— WRITTEN INSTRUCTION —
Gather up every line from the entries below that uses the word "pixels".

— RECORDS PROVIDED —
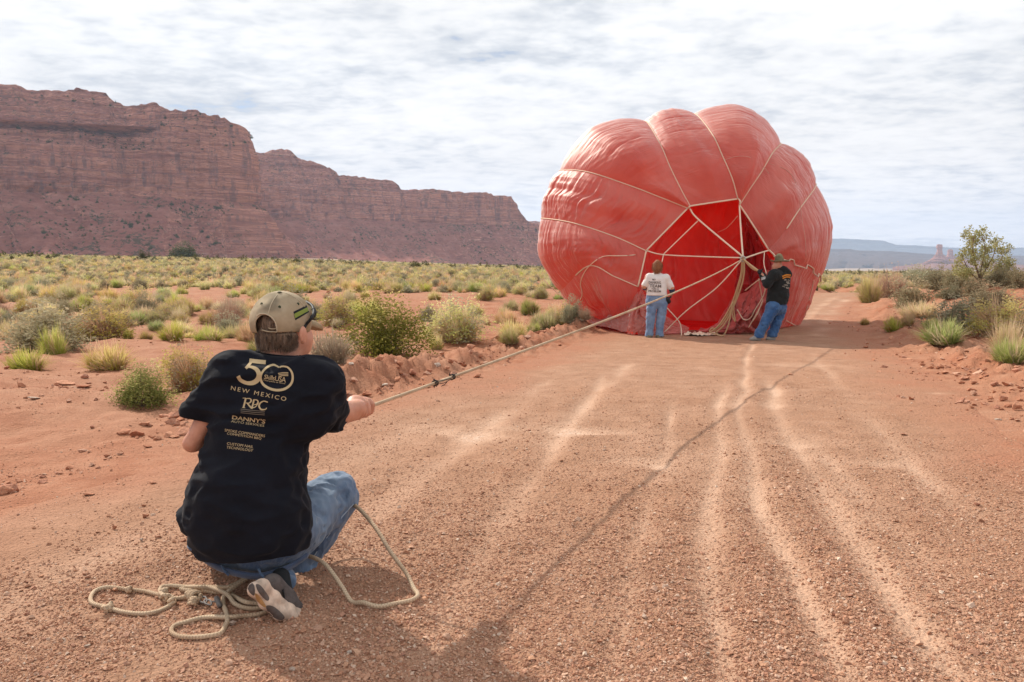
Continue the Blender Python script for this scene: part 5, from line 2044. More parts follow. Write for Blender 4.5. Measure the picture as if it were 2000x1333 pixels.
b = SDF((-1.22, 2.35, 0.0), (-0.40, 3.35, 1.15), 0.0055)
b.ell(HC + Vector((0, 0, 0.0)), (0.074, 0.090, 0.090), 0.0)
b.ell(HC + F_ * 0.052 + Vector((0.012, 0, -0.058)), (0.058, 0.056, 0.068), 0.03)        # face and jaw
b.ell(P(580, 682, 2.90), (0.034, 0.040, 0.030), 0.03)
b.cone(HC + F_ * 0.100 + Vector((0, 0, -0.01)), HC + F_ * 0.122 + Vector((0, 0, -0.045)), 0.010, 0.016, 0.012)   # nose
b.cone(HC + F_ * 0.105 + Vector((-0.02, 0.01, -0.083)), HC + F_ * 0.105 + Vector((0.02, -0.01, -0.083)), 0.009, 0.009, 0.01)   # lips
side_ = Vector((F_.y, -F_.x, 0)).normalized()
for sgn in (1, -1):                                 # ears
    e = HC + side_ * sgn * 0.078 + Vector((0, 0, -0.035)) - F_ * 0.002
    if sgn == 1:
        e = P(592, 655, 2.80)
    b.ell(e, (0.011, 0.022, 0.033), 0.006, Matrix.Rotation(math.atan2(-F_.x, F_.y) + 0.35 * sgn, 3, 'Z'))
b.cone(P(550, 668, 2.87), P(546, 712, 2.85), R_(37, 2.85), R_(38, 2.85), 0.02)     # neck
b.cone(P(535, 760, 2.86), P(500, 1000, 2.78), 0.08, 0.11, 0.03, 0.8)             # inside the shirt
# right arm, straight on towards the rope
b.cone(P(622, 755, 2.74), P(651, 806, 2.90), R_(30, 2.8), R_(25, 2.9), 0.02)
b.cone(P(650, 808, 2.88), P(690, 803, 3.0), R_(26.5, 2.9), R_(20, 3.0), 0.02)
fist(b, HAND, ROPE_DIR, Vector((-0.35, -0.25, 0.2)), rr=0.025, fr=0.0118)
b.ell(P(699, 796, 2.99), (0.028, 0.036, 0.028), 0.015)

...

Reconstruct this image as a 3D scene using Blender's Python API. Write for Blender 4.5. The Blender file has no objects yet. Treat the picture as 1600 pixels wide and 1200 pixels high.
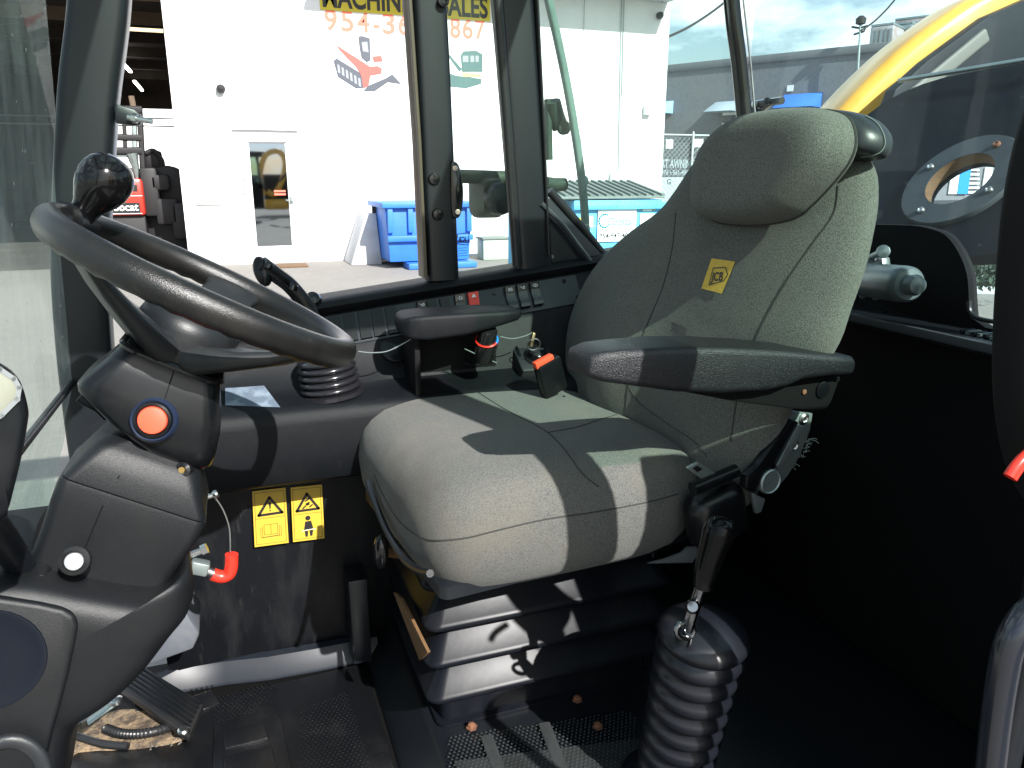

— IN RESPONSE —
Continue the Blender Python script for this scene: part 5, from line 2044. More parts follow. Write for Blender 4.5. Measure the picture as if it were 2000x1333 pixels.
Reconstruct this image as a 3D scene using Blender's Python API. Write for Blender 4.5. The Blender file has no objects yet. Treat the picture as 1600 pixels wide and 1200 pixels high.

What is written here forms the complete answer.